I had a hard time getting into this match at first, mainly because I assumed the match was bound to end in interference from the Ring Of Dishonor crew. Maybe I’m too conditioned to main-roster main events ending in schmozzes. Furthermore, when was the last time an NXT championship of any kind changed hands on a random TV episode? I’m pretty sure it was way back in January 2015 when the Lucha Dragons dropped the tag titles to Blake and Murphy. So even though there was still more than 20 minutes of the episode left when the match started, indicating a long, competitive match was to come, I wasn’t buying it.

Obviously, I was wrong: McIntyre and Strong put on one hell of a match that made Strong look, well, strong (his Angle Slam on Drew was impressive, as was that top-rope superplex). I assumed he was going to go the more heelish route in the match given how he’s rocking a Hollywood Hogan beard now (plus his entrance theme got revamped and his Titantron graphics beefed up), but it was a pretty clean face vs. face contest that ended with McIntyre giving respect to a person for which he previously had little.

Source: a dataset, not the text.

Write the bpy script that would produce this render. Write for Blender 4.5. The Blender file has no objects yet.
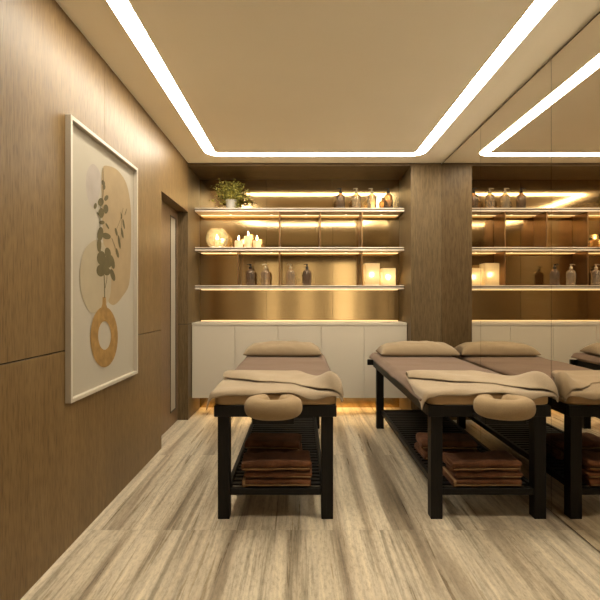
import bpy, bmesh, math, random
from mathutils import Vector, Matrix, noise

PI = math.pi
R = math.radians
random.seed(7)
scene = bpy.context.scene
COL = scene.collection

# ------------------------------------------------------------------ room dimensions (metres); camera at x=0, y=0 looking +y
F = 473.0            # focal length in pixels of a 600 px frame
HC = 1.26            # eye height
XL, XR = -1.176, 1.485
H = 2.70
YF = 4.965           # front plane of the niche
YB = 5.55            # back wall of the niche
YR = -1.45           # wall behind the camera
NL, NR = -1.176, 1.165

# ------------------------------------------------------------------ materials
def new_mat(name):
    m = bpy.data.materials.new(name); m.use_nodes = True
    nt = m.node_tree
    return m, nt, nt.nodes['Principled BSDF']

def lk(nt, a, b): nt.links.new(a, b)

def coords(nt, scale=(1,1,1), space='Object', rot=(0,0,0)):
    tc = nt.nodes.new('ShaderNodeTexCoord'); mp = nt.nodes.new('ShaderNodeMapping')
    mp.inputs['Scale'].default_value = scale; mp.inputs['Rotation'].default_value = rot
    lk(nt, tc.outputs[space], mp.inputs['Vector'])
    return mp.outputs['Vector']

def noise_tex(nt, vec, scale, detail=4, rough=0.55, dist=0.0):
    n = nt.nodes.new('ShaderNodeTexNoise')
    n.inputs['Scale'].default_value = scale; n.inputs['Detail'].default_value = detail
    n.inputs['Roughness'].default_value = rough; n.inputs['Distortion'].default_value = dist
    lk(nt, vec, n.inputs['Vector'])
    return n.outputs['Fac']

def ramp(nt, fac, stops):
    r = nt.nodes.new('ShaderNodeValToRGB')
    e = r.color_ramp.elements
    while len(e) < len(stops): e.new(0.5)
    for el, (p, c) in zip(e, stops):
        el.position = p; el.color = (*c, 1)
    lk(nt, fac, r.inputs['Fac'])
    return r.outputs['Color']

def mixc(nt, fac, a, b, mode='MIX'):
    m = nt.nodes.new('ShaderNodeMix'); m.data_type = 'RGBA'; m.blend_type = mode
    for k, v in ((0, fac), (6, a), (7, b)):
        if hasattr(v, 'is_output'): lk(nt, v, m.inputs[k])
        elif k == 0: m.inputs[0].default_value = v
        else: m.inputs[k].default_value = (*v, 1)
    return m.outputs[2]

def bump(nt, b, fac, strength, dist=0.01):
    n = nt.nodes.new('ShaderNodeBump')
    n.inputs['Strength'].default_value = strength; n.inputs['Distance'].default_value = dist
    lk(nt, fac, n.inputs['Height']); lk(nt, n.outputs['Normal'], b.inputs['Normal'])

def plain(name, col, rough=0.5, metal=0.0, spec=0.5, var=0.08, vs=6.0):
    m, nt, b = new_mat(name)
    v = coords(nt)
    f = noise_tex(nt, v, vs, 3)
    lo = tuple(c*(1-var) for c in col); hi = tuple(min(1, c*(1+var)) for c in col)
    lk(nt, ramp(nt, f, [(0.3, lo), (0.7, hi)]), b.inputs['Base Color'])
    b.inputs['Roughness'].default_value = rough; b.inputs['Metallic'].default_value = metal
    b.inputs['Specular IOR Level'].default_value = spec
    return m

def wood(name, dark, mid, light, rough=0.42, axis=2, grain=1.0):
    m, nt, b = new_mat(name)
    s = [60*grain]*3; s[axis] = 2.5
    v = coords(nt, tuple(s))
    f1 = noise_tex(nt, v, 1.0, 6, 0.62, 0.25)
    s2 = [3.0]*3; s2[axis] = 0.35
    f2 = noise_tex(nt, coords(nt, tuple(s2)), 1.0, 4, 0.55, 0.6)
    s3 = [160*grain]*3; s3[axis] = 13
    f3 = noise_tex(nt, coords(nt, tuple(s3)), 1.0, 2, 0.5)
    c = ramp(nt, f1, [(0.28, dark), (0.5, mid), (0.74, light)])
    c2 = ramp(nt, f2, [(0.25, (0.88, 0.87, 0.86)), (0.75, (1.10, 1.10, 1.10))])
    c = mixc(nt, 1.0, c, c2, 'MULTIPLY')
    c3 = ramp(nt, f3, [(0.34, (0.72, 0.70, 0.67)), (0.56, (1.08, 1.08, 1.08))])
    c = mixc(nt, 1.0, c, c3, 'MULTIPLY')
    lk(nt, c, b.inputs['Base Color'])
    b.inputs['Roughness'].default_value = rough
    b.inputs['Specular IOR Level'].default_value = 0.2
    bump(nt, b, f3, 0.12, 0.002)
    return m

def fabric(name, col, weave=420.0, rough=0.95, var=0.07, strength=0.25, sheen=0.15):
    m, nt, b = new_mat(name)
    v = coords(nt)
    f = noise_tex(nt, v, 9, 4)
    g = noise_tex(nt, v, weave, 2, 0.6)
    lo = tuple(c*(1-var) for c in col); hi = tuple(min(1, c*(1+var)) for c in col)
    c = ramp(nt, f, [(0.3, lo), (0.7, hi)])
    c2 = ramp(nt, g, [(0.3, (0.86, 0.86, 0.86)), (0.7, (1.08, 1.08, 1.08))])
    lk(nt, mixc(nt, 1.0, c, c2, 'MULTIPLY'), b.inputs['Base Color'])
    b.inputs['Roughness'].default_value = rough
    b.inputs['Specular IOR Level'].default_value = 0.15
    b.inputs['Sheen Weight'].default_value = sheen
    b.inputs['Sheen Roughness'].default_value = 0.5
    bump(nt, b, g, strength, 0.003)
    return m

def emit(name, col, strength):
    m, nt, b = new_mat(name)
    b.inputs['Base Color'].default_value = (0.8, 0.8, 0.8, 1)
    b.inputs['Emission Color'].default_value = (*col, 1)
    b.inputs['Emission Strength'].default_value = strength
    return m

def floor_material():
    m, nt, b = new_mat('travertine')
    # vein cut stone: streaks run along the room (y); every slab is cut from another place of the block
    def math_(op, x, y=None):
        n = nt.nodes.new('ShaderNodeMath'); n.operation = op
        for i, v in enumerate((x, y)):
            if v is None: continue
            if hasattr(v, 'is_output'): lk(nt, v, n.inputs[i])
            else: n.inputs[i].default_value = v
        return n.outputs[0]
    tc = nt.nodes.new('ShaderNodeTexCoord'); sp = nt.nodes.new('ShaderNodeSeparateXYZ')
    lk(nt, tc.outputs['Object'], sp.inputs[0])
    TW, TL = 1.22, 1.255
    ux = math_('DIVIDE', math_('ADD', sp.outputs['X'], 0.58), TW); uy = math_('DIVIDE', math_('ADD', sp.outputs['Y'], -0.08), TL)
    cx = math_('FLOOR', ux); cy = math_('FLOOR', uy)
    ix = math_('ADD', math_('MULTIPLY', cx, 0.37), math_('MULTIPLY', cy, 0.23))
    def vec(sx, sy, k=0.0):
        c = nt.nodes.new('ShaderNodeCombineXYZ')
        lk(nt, math_('MULTIPLY', sp.outputs['X'], sx), c.inputs[0]); lk(nt, math_('MULTIPLY', sp.outputs['Y'], sy), c.inputs[1])
        lk(nt, math_('ADD', math_('MULTIPLY', ix, 1.0), k), c.inputs[2])
        return c.outputs[0]
    f1 = noise_tex(nt, vec(7.5, 0.42), 1.0, 5, 0.6, 0.35)
    f2 = noise_tex(nt, vec(30.0, 0.9, 3.0), 1.0, 5, 0.6, 0.5)
    f4 = noise_tex(nt, vec(70, 20, 11.0), 1.0, 6, 0.8)
    f5 = noise_tex(nt, vec(21.0, 0.6, 6.0), 1.0, 6, 0.68, 0.3)
    c = ramp(nt, f1, [(0.33, (0.27, 0.216, 0.152)), (0.41, (0.37, 0.302, 0.216)), (0.47, (0.52, 0.442, 0.325)), (0.60, (0.62, 0.538, 0.405)), (0.75, (0.70, 0.62, 0.48))])
    c2 = ramp(nt, f2, [(0.28, (0.74, 0.715, 0.68)), (0.45, (0.96, 0.95, 0.94)), (0.66, (1.10, 1.10, 1.08))])
    c = mixc(nt, 1.0, c, c2, 'MULTIPLY')
    c5 = ramp(nt, f5, [(0.36, (0.55, 0.53, 0.50)), (0.47, (0.96, 0.955, 0.95)), (0.62, (1.12, 1.11, 1.09))])
    c = mixc(nt, 1.0, c, c5, 'MULTIPLY')
    c4 = ramp(nt, f4, [(0.36, (0.66, 0.63, 0.59)), (0.54, (1.05, 1.05, 1.05))])
    c = mixc(nt, 0.75, c, c4, 'MULTIPLY')
    # fine joints
    fx = math_('FRACT', ux); fy = math_('FRACT', uy)
    jx = math_('LESS_THAN', fx, 0.0014); jy = math_('LESS_THAN', fy, 0.0022)
    c = mixc(nt, math_('MULTIPLY', math_('MAXIMUM', jx, jy), 0.55), c, (0.30, 0.255, 0.20))
    lk(nt, c, b.inputs['Base Color'])
    rr = nt.nodes.new('ShaderNodeMapRange')
    lk(nt, f2, rr.inputs['Value']); rr.inputs['To Min'].default_value = 0.20; rr.inputs['To Max'].default_value = 0.40
    lk(nt, rr.outputs['Result'], b.inputs['Roughness'])
    b.inputs['Specular IOR Level'].default_value = 0.45
    bump(nt, b, f4, 0.06, 0.002)
    return m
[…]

I was legitimately surprised and shocked that Cole, O’Reilly and Fish didn’t show up during the main event — which made the post-match stinger where they surround a beaten-down Roddy and try their best to recruit him all the better. We all know Strong functions better as a heel, so this could be a big turning point for his character in NXT, and I’m excited to see how it’s handled.

Next Week: Liv Morgan, Nikki Cross and Peyton Royce face off in a triple threat match where the winner advances to the NXT Women’s Championship fatal four-way, plus we get Gargano/Almas II, and most importantly, the disembowelment of Danny Burch by Lars Sullivan. See ya then!